Community Structure in Jazz
Pablo Gleiser, Leon Danon
TL;DR
The paper analyzes jazz musician collaborations as complex networks by constructing musician-level and band-level representations. It applies edge-betweenness based community detection to uncover topology-driven social structure, finding racially segregated musician communities and geography-driven band communities that reflect historical jazz dynamics. The results show high clustering, assortative mixing in the musician network, a stretched-exponential degree distribution in the bands network, and a heavy-tailed community-size distribution comparable to contemporary email networks, highlighting the universality of certain network patterns. Overall, the study demonstrates that simple collaboration rules embedded in these networks capture meaningful social and geographic organization within the jazz ecosystem.
Abstract
Using a database of jazz recordings we study the collaboration network of jazz musicians. We define the network at two different levels.
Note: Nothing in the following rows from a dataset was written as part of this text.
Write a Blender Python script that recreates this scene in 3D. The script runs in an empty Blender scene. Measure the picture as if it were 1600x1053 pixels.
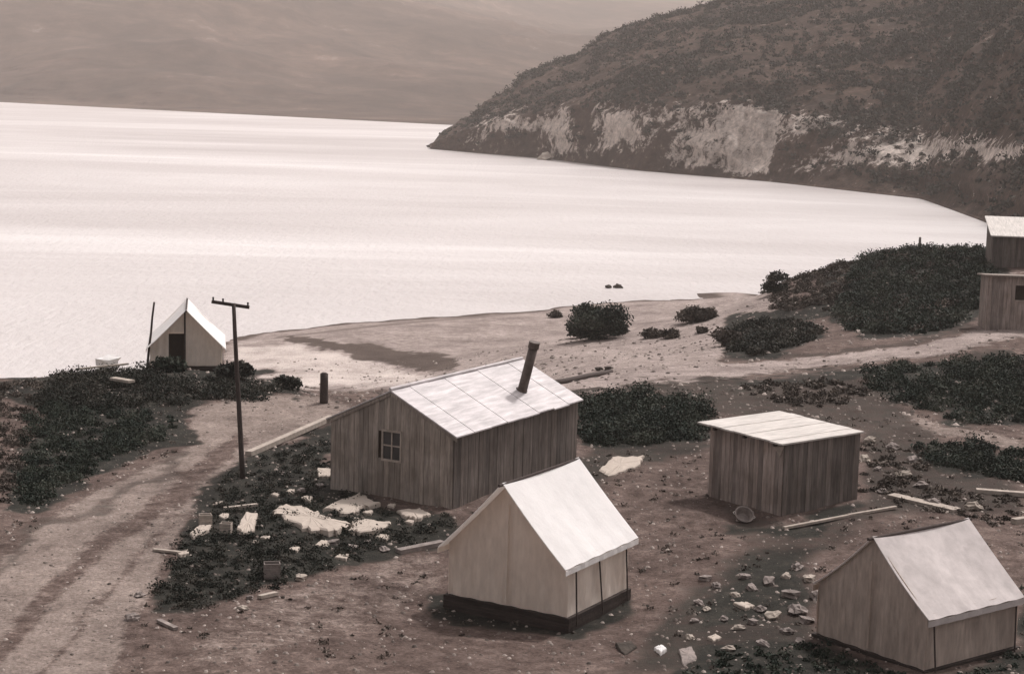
import bpy, math, random
import numpy as np
from mathutils import Matrix, Vector
random.seed(7); rng = np.random.default_rng(11)
C = bpy.context.scene.collection
# ------------------------------------------------------------------ camera
W, H, F = 1600, 1053, 2800.0
HC = 15.0; PITCH = math.atan((526.5-130)/F); ROLL = math.radians(1.5)
f_ = np.array([0, math.cos(PITCH), -math.sin(PITCH)]); R_ = np.array([1., 0, 0]); U_ = np.cross(R_, f_)
r_ = math.cos(ROLL)*R_+math.sin(ROLL)*U_; u_ = -math.sin(ROLL)*R_+math.cos(ROLL)*U_
cam = bpy.data.cameras.new('camera'); camo = bpy.data.objects.new('camera', cam); C.objects.link(camo)
cam.sensor_width = 36; cam.lens = 36*F/W; cam.clip_start = 0.5; cam.clip_end = 40000
M = Matrix([[r_[i], u_[i], -f_[i], 0] for i in range(3)]+[[0, 0, 0, 1]])
camo.matrix_world = Matrix.Translation((0, 0, HC)) @ M
bpy.context.scene.camera = camo
# ------------------------------------------------------------------ light
SUN_AZ, SUN_EL = math.radians(42), math.radians(58)      # azimuth to the right of the view direction
wd = bpy.data.worlds.new('World'); bpy.context.scene.world = wd; wd.use_nodes = True
nt = wd.node_tree; bg = nt.nodes['Background']
sky = nt.nodes.new('ShaderNodeTexSky'); sky.sky_type = 'NISHITA'; sky.sun_disc = False
sky.sun_elevation = SUN_EL; sky.sun_rotation = SUN_AZ; sky.dust_density = 4; sky.air_density = 1.2; sky.ozone_density = 1
hs = nt.nodes.new('ShaderNodeHueSaturation'); hs.inputs['Saturation'].default_value = 0.12
tint = nt.nodes.new('ShaderNodeMix'); tint.data_type = 'RGBA'; tint.blend_type = 'MULTIPLY'; tint.inputs[0].default_value = 1
tint.inputs[7].default_value = (1.0, 0.945, 0.93, 1)
nt.links.new(sky.outputs[0], hs.inputs['Color']); nt.links.new(hs.outputs[0], tint.inputs[6]); nt.links.new(tint.outputs[2], bg.inputs[0])
bg.inputs[1].default_value = 0.15
sl = bpy.data.lights.new('sun', 'SUN'); sl.energy = 3.5; sl.angle = math.radians(4); sl.color = (1, 0.95, 0.92)
so = bpy.data.objects.new('sun', sl); C.objects.link(so)
sd = Vector((math.sin(SUN_AZ)*math.cos(SUN_EL), math.cos(SUN_AZ)*math.cos(SUN_EL), math.sin(SUN_EL)))
so.rotation_euler = sd.to_track_quat('Z', 'Y').to_euler(); so.location = (0, 0, 80)
bpy.context.scene.cycles.volume_bounces = 2
vs = bpy.context.scene.view_settings; vs.view_transform = 'Standard'; vs.look = 'None'; vs.exposure = 0.15; vs.gamma = 1

# ------------------------------------------------------------------ pixel <-> world helpers (for measuring places)
def proj(P):
    d = np.asarray(P, float)-np.array([0, 0, HC]); z = d@f_; z = np.where(z < 1, 1, z)
    return W/2+F*(d@r_)/z, H/2-F*(d@u_)/z
def ray(px, py): return f_*F+r_*(px-W/2)-u_*(py-H/2)
def G(px, py, z=0.):
    d = ray(px, py); return np.array([0, 0, HC])+d*((z-HC)/d[2])
def D(px, py, y):
    d = ray(px, py); return np.array([0, 0, HC])+d*(y/d[1])
# ------------------------------------------------------------------ numpy noise
_perm = rng.random((256, 256))
def vnoise(x, y):
    xi = np.floor(x).astype(int); yi = np.floor(y).astype(int); fx = x-xi; fy = y-yi
    fx = fx*fx*(3-2*fx); fy = fy*fy*(3-2*fy); g = lambda a, b: _perm[a & 255, b & 255]
    return (g(xi, yi)*(1-fx)+g(xi+1, yi)*fx)*(1-fy)+(g(xi, yi+1)*(1-fx)+g(xi+1, yi+1)*fx)*fy
def fbm(x, y, o=4, s=1.):
    a = 0; w = .5; t = 0
    for k in range(o):
        a = a+w*(vnoise(x*s+17.3*k, y*s+9.1*k)-.5)*2; t += w; w *= .5; s *= 2.03
    return a/t
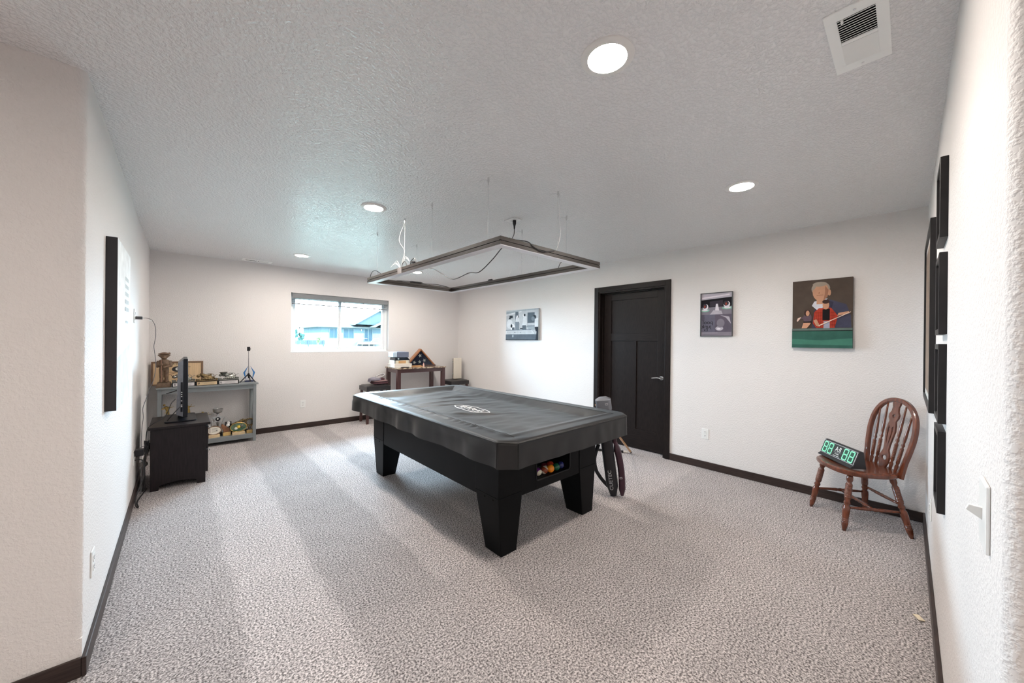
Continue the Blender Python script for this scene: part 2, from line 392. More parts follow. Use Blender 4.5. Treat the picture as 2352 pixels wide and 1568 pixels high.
r = MB(); r._add([(-0.65, -0.6, 2.50), (14.6, -0.6, 2.50), (14.6, 4.5, 4.05), (2.4, 4.5, 4.05), (-0.65, 9.6, 2.5), (14.6, 9.6, 2.5),
                  (-0.65, -0.6, 2.60), (14.6, -0.6, 2.60), (14.6, 4.5, 4.15), (2.4, 4.5, 4.15), (-0.65, 9.6, 2.6), (14.6, 9.6, 2.6)],
                 [(0,1,2,3), (3,2,5,4), (0,3,4), (6,9,8,7), (9,10,11,8), (6,10,9), (0,6,7,1), (4,5,11,10), (0,4,10,6), (1,7,8,2), (2,8,11,5)])
rf = r.build('roof', ROOF, hs)
gb = MB().prism([(3.9, 3.0), (7.0, 4.87), (10.1, 3.0)], -0.9, 4.0, 'y').build('gable_wall', SIDE, hs)
for sx, px_ in ((1, 3.7), (-1, 10.3)):
    MB().hexa([(px_, -1.3, 2.9), (px_+sx*0.0, -1.3, 3.05), (7.0, -1.3, 5.08), (7.0, -1.3, 4.9)],
              [(px_, 4.2, 2.9), (px_, 4.2, 3.05), (7.0, 4.2, 5.08), (7.0, 4.2, 4.9)]).build('gable_roof', TRIM, gb)
MB().prism([(5.7, 2.62), (7.2, 3.45), (8.7, 2.62), (8.4, 2.62), (7.2, 3.28), (6.0, 2.62)], -2.2, -0.4, 'y').build('porch_roof', TRIM, hs)
def win(x0, x1, z0, z1):
    o = MB().box(x0-0.06, x1+0.06, -0.05, 0.0, z0-0.06, z1+0.06).build('window', TRIM, hs)
    m_ = (x0+x1)/2
    MB().box(x0, m_-0.03, -0.07, -0.05, z0, z1).build('pane', HGLASS, o); MB().box(m_+0.03, x1, -0.07, -0.05, z0, z1).build('pane', HGLASS, o)
win(0.97, 2.0, 1.17, 2.31); win(2.70, 3.93, 1.19, 2.35)
dr = MB().box(5.35, 6.45, -0.05, 0, 0.75, 2.45).build('door', TRIM, hs)
MB().box(5.42, 5.85, -0.07, -0.05, 0.8, 2.4).build('pane', HGLASS, dr); MB().box(5.95, 6.4, -0.07, -0.05, 0.8, 2.4).build('pane', HGLASS, dr)
MB().box(4.88, 4.96, -0.12, 0, 2.15, 2.38).build('wall_lamp', mat('lamp_black', (0.03, 0.03, 0.03), 0.5), hs)
DK = mat('raw_deck_timber', (0.0351, 0.0281, 0.0156), 0.9, var=0.15, scale=3)
for a in (3.7, 5.25):
    b = MB(); b.tube([(a, -2.0, 0.32), (a+0.8, -1.6, 1.13), (a+1.6, -1.2, 1.13)], 0.045, 6); b.cyl((a+0.8, -1.6, -0.2), (a+0.8, -1.6, 1.13), 0.05); b.cyl((a, -2.0, -0.2), (a, -2.0, 0.32), 0.05)
    b.build('stair_rail', DK, hs)
MB().box(4.4, 7.0, -1.8, -0.05, 0.35, 0.6).build('deck', DK, hs)
fn = thing('privacy_fence', 'low pale blue fence far off at left in the window view', 'fence', (7.2, 35.0, 0.55))
FM = mat('pale_fence', (0.0140, 0.0187, 0.0250), 0.9, var=0.05, spec=0.0)
for k in range(8): MB().box(k*0.32, k*0.32+0.30, 0, 0.03, 0.35, 0.72).build('board', FM, fn)
for k in range(3): MB().box(k*1.2, k*1.2+0.08, -0.06, 0, -0.1, 0.76).build('post', FM, fn)
MB().box(0, 2.56, 0.03, 0.06, 0.45, 0.52).build('fence_rail', FM, fn)
LEAF = mat('tree_foliage', (0.0094, 0.0203, 0.0187), 0.9, var=0.35, scale=6, spec=0.0); LEAF2 = mat('light_foliage', (0.0234, 0.0328, 0.0156), 0.9, var=0.3, scale=6, spec=0.0)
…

First we study the collaboration network between individuals, where two musicians are connected if they have played in the same band. Then we consider the collaboration between bands, where two bands are connected if they have a musician in common. The community structure analysis reveals that these constructions capture essential ingredients of the social interactions between jazz musicians. We observe correlations between recording locations, racial segregation and the community structure. A quantitative analysis of the community size distribution reveals a surprising similarity with an e-mail based social network recently studied.